◆ WORK TO BE COMPLETED
Every entry here needs to be repeated exactly.

◆ INPUT RECORDS
-- start --

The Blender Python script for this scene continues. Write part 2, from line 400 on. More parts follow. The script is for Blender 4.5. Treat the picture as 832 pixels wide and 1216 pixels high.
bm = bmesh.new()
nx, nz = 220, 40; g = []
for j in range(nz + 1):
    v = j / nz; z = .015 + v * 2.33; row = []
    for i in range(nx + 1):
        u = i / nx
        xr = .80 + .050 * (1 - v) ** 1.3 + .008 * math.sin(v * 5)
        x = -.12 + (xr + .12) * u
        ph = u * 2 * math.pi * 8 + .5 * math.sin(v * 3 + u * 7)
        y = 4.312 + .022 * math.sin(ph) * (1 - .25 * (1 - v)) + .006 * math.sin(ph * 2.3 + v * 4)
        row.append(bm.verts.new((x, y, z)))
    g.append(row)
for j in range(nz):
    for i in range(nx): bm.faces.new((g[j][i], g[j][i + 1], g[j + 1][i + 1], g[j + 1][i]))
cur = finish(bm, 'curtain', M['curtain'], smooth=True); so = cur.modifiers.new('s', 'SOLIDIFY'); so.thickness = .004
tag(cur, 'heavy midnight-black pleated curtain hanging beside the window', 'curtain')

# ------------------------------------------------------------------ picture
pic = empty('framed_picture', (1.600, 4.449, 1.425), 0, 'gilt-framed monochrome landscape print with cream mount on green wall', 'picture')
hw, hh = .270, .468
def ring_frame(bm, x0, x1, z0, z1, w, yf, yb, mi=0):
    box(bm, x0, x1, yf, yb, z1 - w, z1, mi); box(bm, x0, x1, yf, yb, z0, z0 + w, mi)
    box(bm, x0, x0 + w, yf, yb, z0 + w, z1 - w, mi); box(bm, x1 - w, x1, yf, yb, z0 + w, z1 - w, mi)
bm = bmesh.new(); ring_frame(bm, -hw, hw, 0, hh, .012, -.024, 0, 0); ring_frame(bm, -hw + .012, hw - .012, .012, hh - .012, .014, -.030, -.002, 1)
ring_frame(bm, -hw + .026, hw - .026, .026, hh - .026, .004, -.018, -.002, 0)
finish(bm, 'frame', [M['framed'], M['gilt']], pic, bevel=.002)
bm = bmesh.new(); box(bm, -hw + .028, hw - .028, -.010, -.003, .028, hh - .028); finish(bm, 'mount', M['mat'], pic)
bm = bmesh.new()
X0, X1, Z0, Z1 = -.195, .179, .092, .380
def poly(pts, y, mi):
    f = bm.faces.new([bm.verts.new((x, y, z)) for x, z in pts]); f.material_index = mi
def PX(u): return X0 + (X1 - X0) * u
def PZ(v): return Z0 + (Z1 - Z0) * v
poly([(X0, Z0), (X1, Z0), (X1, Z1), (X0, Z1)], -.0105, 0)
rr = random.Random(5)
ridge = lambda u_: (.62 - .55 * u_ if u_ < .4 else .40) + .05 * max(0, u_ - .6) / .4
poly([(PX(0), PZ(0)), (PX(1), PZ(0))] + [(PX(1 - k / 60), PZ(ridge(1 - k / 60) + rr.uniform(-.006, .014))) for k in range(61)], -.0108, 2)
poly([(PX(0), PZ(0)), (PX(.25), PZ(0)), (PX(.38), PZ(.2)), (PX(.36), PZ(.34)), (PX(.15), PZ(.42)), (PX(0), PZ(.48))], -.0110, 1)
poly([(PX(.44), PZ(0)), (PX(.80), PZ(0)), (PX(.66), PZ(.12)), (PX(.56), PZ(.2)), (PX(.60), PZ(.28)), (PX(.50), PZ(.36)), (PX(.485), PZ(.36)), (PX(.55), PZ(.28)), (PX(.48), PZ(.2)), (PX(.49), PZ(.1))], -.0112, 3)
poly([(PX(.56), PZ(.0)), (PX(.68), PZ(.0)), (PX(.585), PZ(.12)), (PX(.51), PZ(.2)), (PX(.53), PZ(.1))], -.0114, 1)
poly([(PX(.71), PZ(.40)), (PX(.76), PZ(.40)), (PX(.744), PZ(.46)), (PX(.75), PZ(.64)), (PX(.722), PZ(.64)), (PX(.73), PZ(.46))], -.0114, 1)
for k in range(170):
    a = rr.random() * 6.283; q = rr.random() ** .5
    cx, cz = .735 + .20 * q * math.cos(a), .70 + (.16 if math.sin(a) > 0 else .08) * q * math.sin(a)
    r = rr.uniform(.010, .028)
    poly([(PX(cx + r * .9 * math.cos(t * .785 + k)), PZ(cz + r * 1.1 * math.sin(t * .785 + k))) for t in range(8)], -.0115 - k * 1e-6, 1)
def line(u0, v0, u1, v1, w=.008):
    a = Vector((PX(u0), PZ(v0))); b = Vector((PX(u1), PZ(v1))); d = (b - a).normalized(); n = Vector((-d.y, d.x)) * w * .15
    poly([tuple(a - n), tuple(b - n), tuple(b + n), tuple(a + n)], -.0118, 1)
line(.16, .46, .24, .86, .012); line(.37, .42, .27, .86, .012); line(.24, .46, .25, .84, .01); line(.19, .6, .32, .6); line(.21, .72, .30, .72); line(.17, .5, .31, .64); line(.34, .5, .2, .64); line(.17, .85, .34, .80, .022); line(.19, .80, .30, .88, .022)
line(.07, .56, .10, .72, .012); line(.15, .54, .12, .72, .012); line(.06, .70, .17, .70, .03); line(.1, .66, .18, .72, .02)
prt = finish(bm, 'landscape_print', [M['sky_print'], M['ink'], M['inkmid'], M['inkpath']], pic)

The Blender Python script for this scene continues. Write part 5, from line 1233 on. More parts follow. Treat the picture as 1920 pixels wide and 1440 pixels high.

-- end --

◆ OUTPUT OF THE EXERCISE
The Blender Python script for this scene continues. Write part 2, from line 400 on. More parts follow. The script is for Blender 4.5. Treat the picture as 832 pixels wide and 1216 pixels high.
bm = bmesh.new()
nx, nz = 220, 40; g = []
for j in range(nz + 1):
    v = j / nz; z = .015 + v * 2.33; row = []
    for i in range(nx + 1):
        u = i / nx
        xr = .80 + .050 * (1 - v) ** 1.3 + .008 * math.sin(v * 5)
        x = -.12 + (xr + .12) * u
        ph = u * 2 * math.pi * 8 + .5 * math.sin(v * 3 + u * 7)
        y = 4.312 + .022 * math.sin(ph) * (1 - .25 * (1 - v)) + .006 * math.sin(ph * 2.3 + v * 4)
        row.append(bm.verts.new((x, y, z)))
    g.append(row)
for j in range(nz):
    for i in range(nx): bm.faces.new((g[j][i], g[j][i + 1], g[j + 1][i + 1], g[j + 1][i]))
cur = finish(bm, 'curtain', M['curtain'], smooth=True); so = cur.modifiers.new('s', 'SOLIDIFY'); so.thickness = .004
tag(cur, 'heavy midnight-black pleated curtain hanging beside the window', 'curtain')

# ------------------------------------------------------------------ picture
pic = empty('framed_picture', (1.600, 4.449, 1.425), 0, 'gilt-framed monochrome landscape print with cream mount on green wall', 'picture')
hw, hh = .270, .468
def ring_frame(bm, x0, x1, z0, z1, w, yf, yb, mi=0):
    box(bm, x0, x1, yf, yb, z1 - w, z1, mi); box(bm, x0, x1, yf, yb, z0, z0 + w, mi)
    box(bm, x0, x0 + w, yf, yb, z0 + w, z1 - w, mi); box(bm, x1 - w, x1, yf, yb, z0 + w, z1 - w, mi)
bm = bmesh.new(); ring_frame(bm, -hw, hw, 0, hh, .012, -.024, 0, 0); ring_frame(bm, -hw + .012, hw - .012, .012, hh - .012, .014, -.030, -.002, 1)
ring_frame(bm, -hw + .026, hw - .026, .026, hh - .026, .004, -.018, -.002, 0)
finish(bm, 'frame', [M['framed'], M['gilt']], pic, bevel=.002)
bm = bmesh.new(); box(bm, -hw + .028, hw - .028, -.010, -.003, .028, hh - .028); finish(bm, 'mount', M['mat'], pic)
bm = bmesh.new()
X0, X1, Z0, Z1 = -.195, .179, .092, .380
def poly(pts, y, mi):
    f = bm.faces.new([bm.verts.new((x, y, z)) for x, z in pts]); f.material_index = mi
def PX(u): return X0 + (X1 - X0) * u
def PZ(v): return Z0 + (Z1 - Z0) * v
poly([(X0, Z0), (X1, Z0), (X1, Z1), (X0, Z1)], -.0105, 0)
rr = random.Random(5)
ridge = lambda u_: (.62 - .55 * u_ if u_ < .4 else .40) + .05 * max(0, u_ - .6) / .4
poly([(PX(0), PZ(0)), (PX(1), PZ(0))] + [(PX(1 - k / 60), PZ(ridge(1 - k / 60) + rr.uniform(-.006, .014))) for k in range(61)], -.0108, 2)
poly([(PX(0), PZ(0)), (PX(.25), PZ(0)), (PX(.38), PZ(.2)), (PX(.36), PZ(.34)), (PX(.15), PZ(.42)), (PX(0), PZ(.48))], -.0110, 1)
poly([(PX(.44), PZ(0)), (PX(.80), PZ(0)), (PX(.66), PZ(.12)), (PX(.56), PZ(.2)), (PX(.60), PZ(.28)), (PX(.50), PZ(.36)), (PX(.485), PZ(.36)), (PX(.55), PZ(.28)), (PX(.48), PZ(.2)), (PX(.49), PZ(.1))], -.0112, 3)
poly([(PX(.56), PZ(.0)), (PX(.68), PZ(.0)), (PX(.585), PZ(.12)), (PX(.51), PZ(.2)), (PX(.53), PZ(.1))], -.0114, 1)
poly([(PX(.71), PZ(.40)), (PX(.76), PZ(.40)), (PX(.744), PZ(.46)), (PX(.75), PZ(.64)), (PX(.722), PZ(.64)), (PX(.73), PZ(.46))], -.0114, 1)
for k in range(170):
    a = rr.random() * 6.283; q = rr.random() ** .5
    cx, cz = .735 + .20 * q * math.cos(a), .70 + (.16 if math.sin(a) > 0 else .08) * q * math.sin(a)
    r = rr.uniform(.010, .028)
    poly([(PX(cx + r * .9 * math.cos(t * .785 + k)), PZ(cz + r * 1.1 * math.sin(t * .785 + k))) for t in range(8)], -.0115 - k * 1e-6, 1)
def line(u0, v0, u1, v1, w=.008):
    a = Vector((PX(u0), PZ(v0))); b = Vector((PX(u1), PZ(v1))); d = (b - a).normalized(); n = Vector((-d.y, d.x)) * w * .15
    poly([tuple(a - n), tuple(b - n), tuple(b + n), tuple(a + n)], -.0118, 1)
line(.16, .46, .24, .86, .012); line(.37, .42, .27, .86, .012); line(.24, .46, .25, .84, .01); line(.19, .6, .32, .6); line(.21, .72, .30, .72); line(.17, .5, .31, .64); line(.34, .5, .2, .64); line(.17, .85, .34, .80, .022); line(.19, .80, .30, .88, .022)
line(.07, .56, .10, .72, .012); line(.15, .54, .12, .72, .012); line(.06, .70, .17, .70, .03); line(.1, .66, .18, .72, .02)
prt = finish(bm, 'landscape_print', [M['sky_print'], M['ink'], M['inkmid'], M['inkpath']], pic)

The Blender Python script for this scene continues. Write part 5, from line 1233 on. More parts follow. Treat the picture as 1920 pixels wide and 1440 pixels high.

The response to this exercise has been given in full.